Внимание привлекает необычный ковер на стене. С вытканным есенинским ликом.
— Изделие знаменитой Люберецкой ковровой фабрики, — поясняет Виталий Сергеевич. — Награды, полученные за роль Есенина: и медаль лауреата Госпремии, и медаль от Лужкова — сам Сережа не носит. Он приколол их к этому ковру — видите, поблескивают? — потому что считает, что основная заслуга принадлежит не ему, а Сергею Александровичу. Каждый раз после спектакля «Жизнь моя…» он едет на Тверской бульвар, к памятнику поэта, и кладет к его ногам все зрительские цветы. Я уже знаю, что памятник на Тверском Сергею Безрукову гораздо более по душе, чем тот, что поставлен в Рязани. Что культ Есенина в доме Безруковых издавна (даже фокстерьера — всеобщего семейного любимца — зовут, конечно же, Джим). Что, готовясь к роли обожаемого поэта, Сергей изучил его биографию досконально, с навыками настоящего исследователя. Даже раскопал в каком-то старом журнале песню «антоновцев», услышанную Есениным заграницей и долгие годы бывшую под запретом советской цензуры. Ту самую, которая стала финальной точкой спектакля — «Что-то солнышко не светит»…
Впрочем, столь серьезный подход у Безрукова — к любой роли. Больше того, чем бы он ни был поглощен: музыкой, стихами, путешествиями или любовью — все оказывается причастным к его актерскому творчеству. Все пригождается.
— Я закончил только музыкальную школу и не могу сказать, виртуоз, — говорил он, сыграв «Амадея» в МХАТе. — По фортепиано у меня была всего лишь «четверка». Но, правда, «с плюсом». «Плюс» поставили «за отношение»: я играл Баха по-своему, по-безруковски. Делал какие-то совершенно невозможные паузы, остановки, непредусмотренное крещендо. То есть «баловался» над Бахом. Точно так же мой Моцарт в спектакле «балуется» над маршем Сальери.
Надо ли упоминать, что записи музыки Моцарта в доме Безруковых появились задолго до того, как Сергей поступил в Школу-студию МХАТ?
Он замечательный рассказчик. Очень эмоциональный и с тонким чувством образности. В его повествовании о поездке в Австрию (в 1994 году студенты Табакова проходили стажировку в театре Макса Рейнхарда) оживают старинные улочки Зальцбурга, скрипят рассохшиеся ступени, по которым молодой Моцарт взлетал к себе на третий этаж, и даже слышится веселая песенка Папагено из «Волшебной флейты». Но и в эти минуты под маской увлеченного лицедея угадывается натура отчаянно серьезная и самоуглубленная.
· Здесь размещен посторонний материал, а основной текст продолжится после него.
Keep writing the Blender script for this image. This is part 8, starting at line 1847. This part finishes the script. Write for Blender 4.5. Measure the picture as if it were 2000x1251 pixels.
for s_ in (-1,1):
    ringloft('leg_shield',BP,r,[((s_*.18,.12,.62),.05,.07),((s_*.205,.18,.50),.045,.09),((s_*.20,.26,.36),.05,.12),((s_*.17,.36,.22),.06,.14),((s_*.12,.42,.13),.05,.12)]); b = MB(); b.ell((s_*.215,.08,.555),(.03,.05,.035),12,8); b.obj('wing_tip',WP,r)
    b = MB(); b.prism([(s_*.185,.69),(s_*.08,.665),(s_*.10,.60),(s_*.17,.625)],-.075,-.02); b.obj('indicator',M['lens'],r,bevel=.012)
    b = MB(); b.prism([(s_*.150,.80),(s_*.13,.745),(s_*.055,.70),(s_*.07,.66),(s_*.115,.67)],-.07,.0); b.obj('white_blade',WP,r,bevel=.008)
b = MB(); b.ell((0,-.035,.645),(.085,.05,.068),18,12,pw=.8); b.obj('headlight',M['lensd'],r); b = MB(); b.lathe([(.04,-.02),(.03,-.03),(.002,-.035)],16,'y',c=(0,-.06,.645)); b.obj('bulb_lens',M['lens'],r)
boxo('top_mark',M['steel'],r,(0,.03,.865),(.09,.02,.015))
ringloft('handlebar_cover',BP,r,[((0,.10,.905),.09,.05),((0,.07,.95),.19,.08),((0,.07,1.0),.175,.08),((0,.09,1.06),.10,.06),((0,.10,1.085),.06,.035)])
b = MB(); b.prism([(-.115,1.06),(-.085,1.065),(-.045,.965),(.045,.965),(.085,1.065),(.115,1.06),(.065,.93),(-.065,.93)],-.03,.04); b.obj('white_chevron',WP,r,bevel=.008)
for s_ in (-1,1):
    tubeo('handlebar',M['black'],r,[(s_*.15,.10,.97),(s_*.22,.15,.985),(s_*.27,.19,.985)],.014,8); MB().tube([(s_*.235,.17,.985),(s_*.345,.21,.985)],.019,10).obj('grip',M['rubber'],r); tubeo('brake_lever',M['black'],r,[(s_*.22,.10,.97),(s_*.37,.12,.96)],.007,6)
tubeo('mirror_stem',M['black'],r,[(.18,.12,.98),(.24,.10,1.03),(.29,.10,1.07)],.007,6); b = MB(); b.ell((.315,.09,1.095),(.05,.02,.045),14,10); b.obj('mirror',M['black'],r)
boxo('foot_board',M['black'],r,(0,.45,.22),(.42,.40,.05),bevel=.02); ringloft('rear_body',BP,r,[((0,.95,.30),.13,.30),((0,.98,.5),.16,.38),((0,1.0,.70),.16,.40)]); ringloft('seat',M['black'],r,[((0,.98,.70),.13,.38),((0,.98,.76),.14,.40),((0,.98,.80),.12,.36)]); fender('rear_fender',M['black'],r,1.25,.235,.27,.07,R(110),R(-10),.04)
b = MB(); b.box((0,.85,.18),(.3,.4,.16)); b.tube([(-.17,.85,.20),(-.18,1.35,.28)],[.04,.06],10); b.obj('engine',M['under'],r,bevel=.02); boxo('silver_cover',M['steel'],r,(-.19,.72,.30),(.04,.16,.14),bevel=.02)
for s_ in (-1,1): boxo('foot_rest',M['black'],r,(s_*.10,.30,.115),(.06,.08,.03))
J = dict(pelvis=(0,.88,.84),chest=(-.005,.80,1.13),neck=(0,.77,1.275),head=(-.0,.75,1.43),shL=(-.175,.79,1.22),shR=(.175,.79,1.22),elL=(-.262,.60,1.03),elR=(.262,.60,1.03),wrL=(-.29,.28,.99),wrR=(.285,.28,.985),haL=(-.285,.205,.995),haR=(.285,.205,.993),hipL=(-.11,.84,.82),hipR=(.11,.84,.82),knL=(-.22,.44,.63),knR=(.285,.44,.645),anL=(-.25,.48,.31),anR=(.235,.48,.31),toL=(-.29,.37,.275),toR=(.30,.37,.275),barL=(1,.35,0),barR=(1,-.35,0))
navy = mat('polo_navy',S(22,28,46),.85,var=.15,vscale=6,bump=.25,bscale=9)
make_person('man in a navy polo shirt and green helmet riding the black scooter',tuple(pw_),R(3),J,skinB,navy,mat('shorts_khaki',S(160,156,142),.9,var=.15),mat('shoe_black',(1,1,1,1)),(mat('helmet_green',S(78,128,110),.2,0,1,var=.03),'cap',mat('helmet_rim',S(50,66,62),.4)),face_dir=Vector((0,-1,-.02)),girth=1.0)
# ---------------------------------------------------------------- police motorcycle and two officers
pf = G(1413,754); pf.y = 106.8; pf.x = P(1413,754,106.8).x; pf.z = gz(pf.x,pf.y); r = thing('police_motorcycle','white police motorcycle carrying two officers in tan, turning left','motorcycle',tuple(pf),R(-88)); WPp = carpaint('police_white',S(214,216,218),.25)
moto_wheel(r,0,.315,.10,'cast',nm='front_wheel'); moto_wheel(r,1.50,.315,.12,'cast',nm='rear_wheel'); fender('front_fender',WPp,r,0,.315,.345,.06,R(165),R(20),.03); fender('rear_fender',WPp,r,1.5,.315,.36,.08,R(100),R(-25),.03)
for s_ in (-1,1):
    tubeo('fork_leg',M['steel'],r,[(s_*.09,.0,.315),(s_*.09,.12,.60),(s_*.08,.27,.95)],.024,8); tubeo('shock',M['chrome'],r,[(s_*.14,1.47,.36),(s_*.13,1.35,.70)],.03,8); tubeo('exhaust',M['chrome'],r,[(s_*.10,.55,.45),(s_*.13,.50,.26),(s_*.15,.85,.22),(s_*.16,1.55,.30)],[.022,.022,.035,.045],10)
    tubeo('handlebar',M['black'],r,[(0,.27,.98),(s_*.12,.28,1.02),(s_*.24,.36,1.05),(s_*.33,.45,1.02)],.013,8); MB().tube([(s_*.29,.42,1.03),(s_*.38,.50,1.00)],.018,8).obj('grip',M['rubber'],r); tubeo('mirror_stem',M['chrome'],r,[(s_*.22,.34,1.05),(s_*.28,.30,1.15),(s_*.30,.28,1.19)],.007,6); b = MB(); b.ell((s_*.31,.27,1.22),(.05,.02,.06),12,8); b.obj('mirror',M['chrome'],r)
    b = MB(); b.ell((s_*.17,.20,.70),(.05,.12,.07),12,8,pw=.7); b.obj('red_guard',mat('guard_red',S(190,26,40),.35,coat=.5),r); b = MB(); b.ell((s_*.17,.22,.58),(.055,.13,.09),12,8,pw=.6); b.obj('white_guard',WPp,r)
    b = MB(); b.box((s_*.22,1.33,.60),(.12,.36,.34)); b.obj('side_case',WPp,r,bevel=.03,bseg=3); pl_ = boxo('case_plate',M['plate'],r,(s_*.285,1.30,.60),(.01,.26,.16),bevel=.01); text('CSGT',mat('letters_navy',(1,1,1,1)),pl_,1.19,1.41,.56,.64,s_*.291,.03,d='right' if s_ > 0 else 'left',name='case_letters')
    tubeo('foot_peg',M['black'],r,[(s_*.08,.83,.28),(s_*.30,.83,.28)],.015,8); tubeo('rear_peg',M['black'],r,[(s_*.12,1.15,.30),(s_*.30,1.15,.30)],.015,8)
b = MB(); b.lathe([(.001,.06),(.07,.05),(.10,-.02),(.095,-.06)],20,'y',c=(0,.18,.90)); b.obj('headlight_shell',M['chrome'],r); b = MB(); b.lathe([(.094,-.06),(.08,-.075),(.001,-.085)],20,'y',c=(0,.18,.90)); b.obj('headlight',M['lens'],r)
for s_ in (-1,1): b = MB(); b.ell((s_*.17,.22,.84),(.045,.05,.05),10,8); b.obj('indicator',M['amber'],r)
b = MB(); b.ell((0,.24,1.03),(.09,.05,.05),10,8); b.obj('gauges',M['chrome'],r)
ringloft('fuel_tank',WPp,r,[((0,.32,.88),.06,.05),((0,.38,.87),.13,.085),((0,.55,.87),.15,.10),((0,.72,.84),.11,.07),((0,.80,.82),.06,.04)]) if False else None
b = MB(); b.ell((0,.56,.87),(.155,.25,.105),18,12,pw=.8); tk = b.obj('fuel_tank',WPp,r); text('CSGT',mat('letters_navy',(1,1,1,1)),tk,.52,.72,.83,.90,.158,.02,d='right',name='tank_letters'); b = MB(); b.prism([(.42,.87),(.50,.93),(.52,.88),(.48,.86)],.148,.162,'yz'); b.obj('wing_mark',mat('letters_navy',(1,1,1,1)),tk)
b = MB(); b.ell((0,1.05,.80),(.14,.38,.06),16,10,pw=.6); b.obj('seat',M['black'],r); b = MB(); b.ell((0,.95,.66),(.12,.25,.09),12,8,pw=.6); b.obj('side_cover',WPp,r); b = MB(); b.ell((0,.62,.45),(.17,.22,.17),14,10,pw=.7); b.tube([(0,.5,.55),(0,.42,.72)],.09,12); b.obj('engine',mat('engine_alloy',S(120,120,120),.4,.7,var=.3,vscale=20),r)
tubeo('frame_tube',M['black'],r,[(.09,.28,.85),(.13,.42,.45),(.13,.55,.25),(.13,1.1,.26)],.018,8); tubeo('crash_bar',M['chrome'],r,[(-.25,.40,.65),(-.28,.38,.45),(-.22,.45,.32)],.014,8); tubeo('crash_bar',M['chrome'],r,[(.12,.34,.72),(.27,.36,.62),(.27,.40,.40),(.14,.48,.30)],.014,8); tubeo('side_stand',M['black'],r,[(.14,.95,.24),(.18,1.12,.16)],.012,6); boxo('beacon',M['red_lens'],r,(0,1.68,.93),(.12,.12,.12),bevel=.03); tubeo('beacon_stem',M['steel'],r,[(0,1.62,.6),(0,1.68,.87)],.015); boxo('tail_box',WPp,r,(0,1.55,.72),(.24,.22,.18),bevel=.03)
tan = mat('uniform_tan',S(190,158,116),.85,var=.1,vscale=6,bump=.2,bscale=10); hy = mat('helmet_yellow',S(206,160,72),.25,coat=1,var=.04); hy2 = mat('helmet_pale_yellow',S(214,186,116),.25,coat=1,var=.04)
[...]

Ох, неслучайно отец подарил ему в день 16-летия знаменитое «вольтеровское» кресло — предмет жгучей зависти коллег-артистов!..
«Чтобы было где посидеть, подумать о жизни», — заговорщически улыбается Безруков-старший.
Нет, в ролях Сергей Безрукое никогда не играет себя, даже в самой близкой и любимой, о чем не устает повторять журналистам: «Есенина я чувствую и понимаю, как никого. Но все равно я другой. Я не скандалист. Я не того буйства энергии и темперамента, которые были у него в жизни. Я могу воссоздать это на сцене, сделать реальным и настоящим. Но только на сцене».
Он играет себя, точнее, остается собой, не прячась за чужими характерами, в своих акварелях и песнях.